How to Add Alt Tags to Images in WordPress Gutenberg Editor Website Accessibility

2. Choose colour carefully

Colour choice and colour contrast both play an important role in making your charity website readable for as many people as possible. It is important to consider a palette that accommodates users who may be colour blind or autistic, as certain combinations make text easier to read and less contrasting colours can make the website easier to view.

Check the contrast between different colour combinations against WCAG standards;

3. Font choice matters

Another stylistic choice to consider when making your charity website accessible is the font that you use. For instance, sans serif fonts (such as Arial or Helvetica – the geometric fonts without the tails) have been proven to be easier to read for dyslexic users. Clean and simple fonts make content easier to digest for everyone, but sans serif fonts have also been shown to be more accessible for those with ADHD.

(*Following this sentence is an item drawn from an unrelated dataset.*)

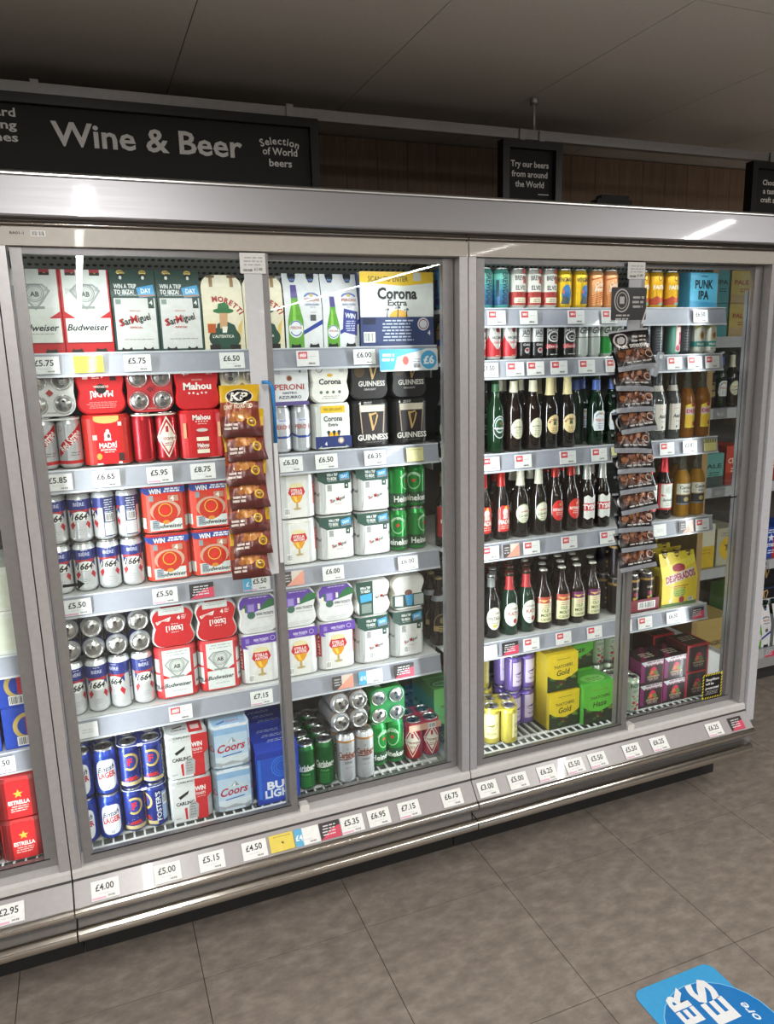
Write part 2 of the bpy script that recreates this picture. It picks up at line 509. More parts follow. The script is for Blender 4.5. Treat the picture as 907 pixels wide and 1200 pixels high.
    for z, _ in SHELVES[key]:
        sh = P('shelf', MB().box(.012, Y_SH, z-.014, 1.238 if not end_right else 1.195, .74, z-.001, WHITE))
        r = MB(); e = 1.238 if not end_right else 1.195
        r.prism([(Y_SH-.012, z-.058), (Y_SH-.002, z+.001), (Y_SH+.001, z+.001), (Y_SH-.006, z-.058)], .012, e, RAILC, 'x')
        r.prism([(Y_SH-.0055, z-.001), (Y_SH-.0045, z+.003), (Y_SH+.003, z+.003), (Y_SH+.003, z-.001)], .012, e, RAILW, 'x')
        r.prism([(Y_SH-.015, z-.062), (Y_SH-.0145, z-.056), (Y_SH-.007, z-.056), (Y_SH-.007, z-.062)], .012, e, RAILW, 'x')
        link('price_rail', r.mesh('price_rail'), sh)
        for q in (.012, e-.006): link('shelf_bracket', MB().box(q, .3, z-.05, q+.006, .74, z-.014, WHITE).mesh('shelf_bracket'), sh)
    # led tubes
    for lx in (.030, 1.180 if end_right else 1.220):
        P('led_strip', MB().box(lx-.006, .0755, .35, lx+.006, .090, 1.95, M('#8d8f92', 'frame')))
    if end_right:
        ep = empty('end_panel', (0, 0, 0)); ep.parent = root
        EP = M('#b3b4b8', 'paint')
        link('side_board', MB().box(1.222, .01, .20, 1.250, .82, .53, EP).mesh('side_board'), ep)
        link('corner_stile', MB().box(1.2225, -.014, .30, 1.262, .06, 2.09, EP).mesh('corner_stile'), ep)
        link('panel_foot', MB().box(1.223, -.010, .20, 1.258, .05, .30, M('#8f9194', 'frame')).mesh('panel_foot'), ep)
        link('corner_stile', MB().box(1.222, .76, .53, 1.25, .82, 2.09, EP).mesh('corner_stile'), ep)
        link('window_pane', MB().box(1.231, .06, .53, 1.237, .76, 2.075, PANE).mesh('window_pane'), ep)
        link('ledge', MB().box(1.2112, .09, .50, 1.222, .76, .53, WHITE).mesh('ledge'), ep)
        link('liner', MB().box(1.212, .09, .30, 1.222, .76, .50, WHITE).mesh('liner'), ep)
    if end_left:
        P('end_wall', MB().box(-.03, .0, .2, 0, .8, 2.09, LITE))
    return root

CL = make_cooler(-1.25, 'left', 'partly visible glass door cooler at the left edge holding red and blue boxes', end_left=True)
CM = make_cooler(0, 'mid', 'middle glass door beer cooler under the large black sign, stocked with can packs')
CR = make_cooler(1.25, 'right', 'right-hand glass door cooler stocked with cans, bottles and cider, beside the end panel', end_right=True)

# stickers on the coolers
def sticker(name, label, cat, art, loc, rot=(0, 0, 0), back=None):
    root = empty(name, loc, rot); tag(root, label, cat)
    if back: link('card', back, root)
    link('print', art.mesh(), root)
    return root
a = Art(flat(0)); BK = '#101010'
a.r(-.030, -.004, .010, .004, BK).p([(.006, -.014), (.024, 0), (.006, .014)], BK)
o = link('arrow_sticker', a.mesh('arrow_sticker'), None, (.093, .0185, 1.187)); tag(o, 'small black arrow sticker on the far left pane of the middle cooler', 'sticker')
a = Art(flat(0)); a.r(-.004, -.003, .030, .003, BK).p([(-.002, -.010), (-.016, 0), (-.002, .010)], BK)
o = link('arrow_sticker', a.mesh('arrow_sticker'), None, (2.375, .0445, 1.203)); tag(o, 'small black arrow sticker on the right pane beside the end panel', 'sticker')
a = Art(flat(-.0005)); a.r(-.05, -.053, .05, .053, '#141414')
for i in range(8):
    t = -.05+.1*i/8
    for v0, v1 in ((-.053, -.045), (.045, .053)):
        a.p([(t, v0), (t+.006, v0), (t+.0125, v1), (t+.0065, v1)], '#e0cf3c'); a.d -= a.step
for i in range(8):
    t = -.050+.0125*i
    for u0, u1 in ((-.05, -.043), (.043, .05)):
        a.p([(u0, t), (u1, t+.006), (u1, t+.012), (u0, t+.006)], '#e0cf3c'); a.d -= a.step
a.t('Shoplifters', 0, .028, .010, '#e8e8e8', w=.066).t('will be', -.013, .011, .010, '#e8e8e8', w=.04).t('prosecuted', 0, -.007, .010, '#e8e8e8', w=.066)
a.lines(0, -.022, .07, 3, .006, '#9a9a9a')
sticker('warning_sticker', 'black square warning sticker with yellow striped border at bottom of right pane', 'sticker', a, (2.345, .0435, .452))
a = Art(flat(0)); a.t('BA01-1', -.03, 0, .006, '#3a3835', w=.03).bars(.0, -.007, .032, .006, n=12)
sticker('asset_sticker', 'small barcode sticker on the header rail above the leftmost pane', 'sticker', a, (.085, -.0045, 2.062))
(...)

4. Video accessibility & subtitles

If your charity website has multimedia content, such as videos and audio content, these can also be made more inclusive as well.

By providing captions for videos or full transcriptions of audio files you can ensure deaf users that those who are hard of hearing can fully engage with your charity’s content and enjoy the site to its fullest.

The extra benefit is that by making your site accessible you get extra ‘brownie points’ from Google too!

5. Testing – one, two, three, four, five…

Finally, one of the best ways to make sure your charity website is as accessible and inclusive as possible is to test, test, and test again. Regular website testing with users who have disabilities makes sure your website continues to be designed around their unique needs and is a great way to showcase your charity’s commitment to the continuous improvement of, innovation in user accommodation, and the prioritisation of inclusivity.